Squash Pretending to Be Pasta

In this dish, the zucchini is cut into thin strands resembling spaghetti. For this dish you will need a fixed blade slicer (a.k.a. mandolin) of some sort such as a Ben-Riner. Use the comb that gets you closest to spaghetti.

INGREDIENTS:

4 – 6 medium zucchini, washed and ends trimmed (if you have different colors, even better!)
2 spring onions, top removed and saved for another use, halved through the root, and finely sliced along the length
1 clove garlic, peeled and minced
Salt and pepper to taste
Extra Virgin olive oil as needed
1/2 tablespoon fresh marjoram or oregano, chopped
2 tablespoons unsalted butter, cut into pea sized bits and kept very cold
1/3 cup water

METHOD:

Using the medium comb of a Ben-Riner or mandolin, slice the squash into long strips.

Heat a large skillet over medium-high heat. When hot, film the pan with oil. When the oil is very hot, add the onion strips. Toss to coat with oil and sauté until the onions are coloring and soften.

Spread onions around the pan bottom. If the pan seems dry, add enough oil to just film the pan, and make sure the oil is hot. Add the squash strips and toss to coat with the oil and mix in the onions. Turn up the heat to high. Keep the squash moving so it does not burn. Sprinkle with the herbs and season with salt and pepper. Cook until the squash is limp and looks like pasta. Remove the pan and place in a serving dish.

Get out the butter bits and put near the stove.

Turn the heat to medium. Add a little oil to the pan and then add the garlic. Stir, being sure to keep the garlic from burning. When the garlic is aromatic and turns translucent, add the water. Scrape the inside of the pan to get any bits that might be stuck to the pan bottom. Start adding a few butter bits at a time, swirling the pan so the butter melts smoothly and evenly. Continue to add the butter, a few bits at a time, swirling the pan to prevent the butter from breaking down. When all the butter has been added, you should have a nice emulsified butter “sauce” in the pan bottom. If it is still watery, you might need to use a little more butter as the sauce should look like a butter sauce, not water with butter in it. Add the vegetables back to the pan, toss to coat with the sauce, and serve hot.

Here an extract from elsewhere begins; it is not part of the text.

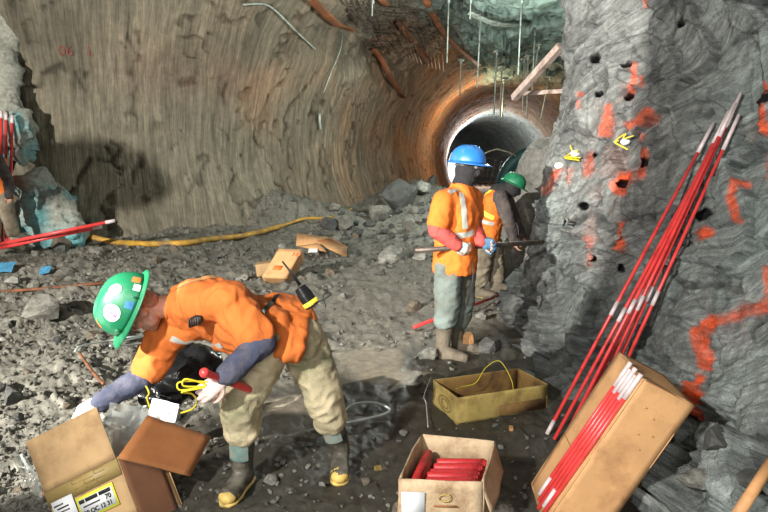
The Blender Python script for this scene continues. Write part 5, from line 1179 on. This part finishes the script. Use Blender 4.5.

CHEF NOTES AND VARIATIONS:

  • Add a tablespoon of lemon juice and/or white wine to the water for the sauce base. Don’t go overboard as the flavor of the squash is subtle.
  • Use a little cream, about 2-4 tablespoons, instead of butter; this would go quite nicely with lemon juice, too.
  • If you have blanched fava beans on hand, you could add a cup with the onions and mix them in, or sauté them separately and toss them on at the end with some Romano cheese.
  • Other herbs to use that go well are mint, flat leaf parsley, or sage. For sage, fry the leaves in the oil at the start of the dish, then remove them to a paper towel so they drain and get crisp. Scatter them over the squash when serving.
  • You could use this technique for the squash and make a “faux-lognese” sauce using ground mushrooms instead of meat for the tomato sauce.
  • If you wish to get fancy, make the dish and let it cool a little in a large non-reactive bowl. Then, use a long-tined roast fork to gather up some of the “pasta” and twirl the fork with one hand while cupping the strands with the other. Twirl and form a ball of “noodles”. Set the noodle ball on an oven-proof dish, and when they are all made and you are ready to serve, put them into a preheated oven to get hot, then use a spatula to move them from the oven to the plate.